Quatuor de Tokyo, Théâtre de la ville, 17h samedi 2 mars 2013.
Concert d'adieux pour ce quatuor fondé dans les années 70 et qui mettra un terme à sa carrière en juin prochain. Comment choisir sa programmation quand on sait que c'est la dernière ? Jouer ce qu'on aime, je suppose. Le Quatuor de Tokyo donne l'opus 77 n°1 de Haydn, puis le quatuor en mi majeur de Webern (note automnale) pour finir le n°15 de Schubert, un programme assez classique donc. Le Théâtre de la Ville était plein pour ce concert d'adieux, bien que je ne trouve pas l'acoustique particulièrement adaptée au quatuor. Le son monte, se disperse et semble se perdre. 
Quoiqu'il en soit, les quatre musiciens nous ont donné une très bonne interprétation, équilibrée et mesurée mais vivante cependant.
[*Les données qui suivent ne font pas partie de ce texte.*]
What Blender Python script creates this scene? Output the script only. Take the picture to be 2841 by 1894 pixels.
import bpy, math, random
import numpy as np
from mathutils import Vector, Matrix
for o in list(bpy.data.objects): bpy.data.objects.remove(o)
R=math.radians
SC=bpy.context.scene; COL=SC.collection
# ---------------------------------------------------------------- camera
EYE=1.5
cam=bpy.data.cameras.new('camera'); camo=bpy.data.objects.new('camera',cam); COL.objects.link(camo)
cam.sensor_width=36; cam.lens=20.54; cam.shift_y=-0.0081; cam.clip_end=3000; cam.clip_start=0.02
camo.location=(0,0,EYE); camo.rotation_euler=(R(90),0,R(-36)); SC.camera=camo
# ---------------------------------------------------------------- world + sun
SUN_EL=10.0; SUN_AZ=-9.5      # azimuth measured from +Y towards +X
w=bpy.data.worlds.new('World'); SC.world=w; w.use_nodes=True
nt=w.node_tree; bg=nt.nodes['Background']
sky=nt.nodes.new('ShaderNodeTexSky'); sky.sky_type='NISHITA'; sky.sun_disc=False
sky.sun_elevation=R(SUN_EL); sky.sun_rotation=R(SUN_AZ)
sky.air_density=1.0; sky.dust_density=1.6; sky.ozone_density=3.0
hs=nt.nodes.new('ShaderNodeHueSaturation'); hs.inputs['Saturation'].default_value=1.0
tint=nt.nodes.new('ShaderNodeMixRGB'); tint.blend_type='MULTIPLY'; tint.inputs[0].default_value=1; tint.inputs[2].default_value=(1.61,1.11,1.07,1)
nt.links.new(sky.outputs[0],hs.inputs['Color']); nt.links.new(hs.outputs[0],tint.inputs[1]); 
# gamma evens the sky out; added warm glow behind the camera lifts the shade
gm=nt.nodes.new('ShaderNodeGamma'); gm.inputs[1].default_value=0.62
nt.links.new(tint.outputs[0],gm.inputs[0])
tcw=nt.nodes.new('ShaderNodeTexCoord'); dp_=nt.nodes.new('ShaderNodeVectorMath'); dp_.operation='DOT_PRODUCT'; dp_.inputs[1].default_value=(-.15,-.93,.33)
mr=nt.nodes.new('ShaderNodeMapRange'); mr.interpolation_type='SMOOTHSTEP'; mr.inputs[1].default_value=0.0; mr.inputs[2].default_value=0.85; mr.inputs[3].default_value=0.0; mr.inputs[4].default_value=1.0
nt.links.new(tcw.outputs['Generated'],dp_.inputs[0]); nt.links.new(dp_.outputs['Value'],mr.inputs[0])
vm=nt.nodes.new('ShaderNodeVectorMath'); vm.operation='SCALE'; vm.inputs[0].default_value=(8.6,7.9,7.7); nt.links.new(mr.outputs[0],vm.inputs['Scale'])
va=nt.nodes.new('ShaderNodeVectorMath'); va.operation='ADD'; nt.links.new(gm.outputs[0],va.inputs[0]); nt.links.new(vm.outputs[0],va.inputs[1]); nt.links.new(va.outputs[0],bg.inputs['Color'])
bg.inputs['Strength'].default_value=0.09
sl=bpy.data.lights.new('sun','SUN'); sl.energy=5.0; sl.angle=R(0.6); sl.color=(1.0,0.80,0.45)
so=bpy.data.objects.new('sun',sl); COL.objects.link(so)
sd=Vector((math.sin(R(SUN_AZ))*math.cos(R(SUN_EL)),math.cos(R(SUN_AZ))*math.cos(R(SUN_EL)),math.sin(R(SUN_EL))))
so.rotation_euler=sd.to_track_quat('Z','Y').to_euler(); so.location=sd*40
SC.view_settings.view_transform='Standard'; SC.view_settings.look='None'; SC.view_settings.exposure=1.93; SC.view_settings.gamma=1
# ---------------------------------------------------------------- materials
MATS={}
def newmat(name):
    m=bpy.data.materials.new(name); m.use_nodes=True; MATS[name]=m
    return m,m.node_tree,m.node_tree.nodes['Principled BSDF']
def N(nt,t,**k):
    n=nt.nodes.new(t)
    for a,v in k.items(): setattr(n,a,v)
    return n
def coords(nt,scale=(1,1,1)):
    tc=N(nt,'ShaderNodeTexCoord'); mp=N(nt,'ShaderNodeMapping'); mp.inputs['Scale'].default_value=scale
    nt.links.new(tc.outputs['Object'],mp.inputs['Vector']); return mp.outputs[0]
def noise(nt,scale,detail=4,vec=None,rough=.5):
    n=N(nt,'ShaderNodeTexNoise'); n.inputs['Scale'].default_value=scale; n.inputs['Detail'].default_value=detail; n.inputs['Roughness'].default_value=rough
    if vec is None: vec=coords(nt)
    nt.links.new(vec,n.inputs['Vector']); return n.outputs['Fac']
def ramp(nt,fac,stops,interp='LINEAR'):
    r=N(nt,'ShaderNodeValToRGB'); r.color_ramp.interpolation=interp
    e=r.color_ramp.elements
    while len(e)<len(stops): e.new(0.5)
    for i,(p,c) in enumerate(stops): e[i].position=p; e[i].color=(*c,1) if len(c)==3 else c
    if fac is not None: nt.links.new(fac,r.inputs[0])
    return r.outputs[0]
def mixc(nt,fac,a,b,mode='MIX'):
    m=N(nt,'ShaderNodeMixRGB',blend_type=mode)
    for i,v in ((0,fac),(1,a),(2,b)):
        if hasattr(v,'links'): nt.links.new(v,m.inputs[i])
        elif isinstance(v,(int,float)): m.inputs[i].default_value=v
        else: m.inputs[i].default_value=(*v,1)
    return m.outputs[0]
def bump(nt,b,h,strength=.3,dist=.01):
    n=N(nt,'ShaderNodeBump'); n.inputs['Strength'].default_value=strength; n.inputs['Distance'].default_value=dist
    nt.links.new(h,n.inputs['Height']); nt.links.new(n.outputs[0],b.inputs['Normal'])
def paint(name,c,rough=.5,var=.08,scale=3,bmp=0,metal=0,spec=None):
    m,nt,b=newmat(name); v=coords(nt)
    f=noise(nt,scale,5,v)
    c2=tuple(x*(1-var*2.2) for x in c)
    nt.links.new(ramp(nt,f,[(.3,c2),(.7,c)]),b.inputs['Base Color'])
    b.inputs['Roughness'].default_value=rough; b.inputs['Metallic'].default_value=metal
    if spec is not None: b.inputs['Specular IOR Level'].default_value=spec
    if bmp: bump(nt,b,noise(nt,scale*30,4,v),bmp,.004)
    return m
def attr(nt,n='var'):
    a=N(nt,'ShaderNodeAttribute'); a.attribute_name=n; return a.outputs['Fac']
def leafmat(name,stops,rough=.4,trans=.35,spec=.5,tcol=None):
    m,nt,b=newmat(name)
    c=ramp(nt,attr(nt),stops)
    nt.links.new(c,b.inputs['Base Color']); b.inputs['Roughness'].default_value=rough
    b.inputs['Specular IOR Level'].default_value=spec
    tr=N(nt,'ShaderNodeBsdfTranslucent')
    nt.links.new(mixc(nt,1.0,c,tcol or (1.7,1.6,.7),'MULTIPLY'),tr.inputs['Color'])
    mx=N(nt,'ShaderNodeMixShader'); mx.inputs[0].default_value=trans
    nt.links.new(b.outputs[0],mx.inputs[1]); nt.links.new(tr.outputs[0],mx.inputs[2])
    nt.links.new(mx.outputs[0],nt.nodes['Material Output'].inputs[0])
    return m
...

On pourrait comparer la qualité de ce concert à une pièce du répertoire donnée par la Comédie Française : c'est beau, c'est bien joué mais c'est un peu sans surprise.
Ils ont proposé en bis un mouvement d'un quatuor de Mozart. Ce que j'ai regretté. Non pour Mozart mais pour avoir sacrifié à ce rituel des rappels en jouant un fragment, en dehors de son tout organique. J'aurai aimé resté sur le n°15 de Schubert.

Au final, l'ordre chronologique de mes concerts correspond à l'ordre décroissant de mon plaisir esthétique. Les Kelemen m'ont emballé, le Tokyo m'a laissé simplement satisfait d'avoir entendu un des grands quatuor de l'histoire avant sa dissolution.